▶
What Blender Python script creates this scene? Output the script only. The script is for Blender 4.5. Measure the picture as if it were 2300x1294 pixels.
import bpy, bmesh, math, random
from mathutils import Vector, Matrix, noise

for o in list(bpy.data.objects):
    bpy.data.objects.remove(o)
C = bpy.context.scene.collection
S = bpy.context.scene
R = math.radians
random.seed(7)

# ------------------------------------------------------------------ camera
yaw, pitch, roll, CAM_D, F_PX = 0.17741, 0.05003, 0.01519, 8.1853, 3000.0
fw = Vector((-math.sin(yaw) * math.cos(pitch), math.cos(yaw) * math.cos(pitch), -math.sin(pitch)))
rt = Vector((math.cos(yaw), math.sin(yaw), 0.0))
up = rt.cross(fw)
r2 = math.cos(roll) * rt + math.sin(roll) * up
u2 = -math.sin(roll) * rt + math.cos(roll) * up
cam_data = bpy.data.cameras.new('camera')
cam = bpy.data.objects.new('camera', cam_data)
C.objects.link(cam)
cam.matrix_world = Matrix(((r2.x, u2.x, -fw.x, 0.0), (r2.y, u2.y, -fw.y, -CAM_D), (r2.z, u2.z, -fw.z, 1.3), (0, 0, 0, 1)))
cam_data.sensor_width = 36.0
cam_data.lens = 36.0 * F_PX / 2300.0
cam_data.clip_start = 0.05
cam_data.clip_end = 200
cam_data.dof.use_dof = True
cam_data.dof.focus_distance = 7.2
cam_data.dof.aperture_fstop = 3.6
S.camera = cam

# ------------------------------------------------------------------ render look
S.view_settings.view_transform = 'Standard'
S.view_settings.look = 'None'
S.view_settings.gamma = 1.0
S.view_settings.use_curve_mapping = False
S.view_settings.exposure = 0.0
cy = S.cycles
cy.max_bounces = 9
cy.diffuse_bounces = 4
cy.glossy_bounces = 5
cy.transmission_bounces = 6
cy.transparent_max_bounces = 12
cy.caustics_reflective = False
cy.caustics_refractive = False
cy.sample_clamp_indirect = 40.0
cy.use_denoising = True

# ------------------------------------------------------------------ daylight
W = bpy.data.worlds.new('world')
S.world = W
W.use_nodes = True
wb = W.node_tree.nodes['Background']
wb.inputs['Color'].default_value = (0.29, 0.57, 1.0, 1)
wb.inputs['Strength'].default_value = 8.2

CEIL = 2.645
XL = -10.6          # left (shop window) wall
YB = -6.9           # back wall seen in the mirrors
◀
Task instructions>
Quote exactly the lines running from the start of the listing above through the line where "random.seed(7)" is found, and output no other lines.

Finished exercise>
What Blender Python script creates this scene? Output the script only. The script is for Blender 4.5. Measure the picture as if it were 2300x1294 pixels.
import bpy, bmesh, math, random
from mathutils import Vector, Matrix, noise

for o in list(bpy.data.objects):
    bpy.data.objects.remove(o)
C = bpy.context.scene.collection
S = bpy.context.scene
R = math.radians
random.seed(7)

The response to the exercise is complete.